Il me semble néanmoins qu’il y aura une réaction de la part d’une large partie de la droite gaulliste qui semble insatisfaite de cette tournure.

Alain Juppé en sera peut-être le fer de lance. Ce climat de fragmentation sociale a naturellement alimenté les courants d’extrême droite qui n’avaient qu’à déclarer aux électeurs potentiellement sensibles à ces arguments identitaires «mieux vaut choisir l’original que la copie». Dans ce contexte de délitement du lien social, le FN se présente comme une alternative porteuse de virginité politique.

Or contrairement à ce qu’il scande, ce parti a obtenu le pouvoir à l’échelle locale et ses expériences se sont systématiquement soldées par des affaires de corruption, un assèchement du tissu associatif et un appauvrissement global de ces villes.

D’ailleurs si leur gestion était si efficace, Dreux, Vitrolles ou Orange seraient certainement restées sous le giron de ce parti. Pour ce qui concerne la gauche en général et le PS en particulier, ce dernier a commis au moins trois erreurs stratégiques.

D’une part, contrairement aux promesses de campagne, sa politique n’a pas été perçue comme une véritable politique de gauche. La nomination de Macron, ex- banquier d’affaires, au ministère de l’Economie en est un des symboles les plus criants.
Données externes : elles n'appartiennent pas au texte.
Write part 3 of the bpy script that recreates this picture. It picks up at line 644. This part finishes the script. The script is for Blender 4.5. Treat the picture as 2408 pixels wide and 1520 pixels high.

Par ailleurs, le PS n’a pas vu l’émergence d’une classe moyenne de culture musulmane composée de fonctionnaires, de cadres, d’enseignants, d’éducateurs. Son discours à l’égard des classes populaires est demeuré le même depuis les années 1980.

Ce logiciel discursif aux relents paternalistes est en décalage avec les évolutions sociologiques qui affectent sa base électorale. Enfin, la position jugée déséquilibrée de François Hollande sur le conflit israélo-palestinien laissera des marques sur le vote des quartiers populaires qui demeurent sensibles au respect du droit des Palestiniens à obtenir un Etat.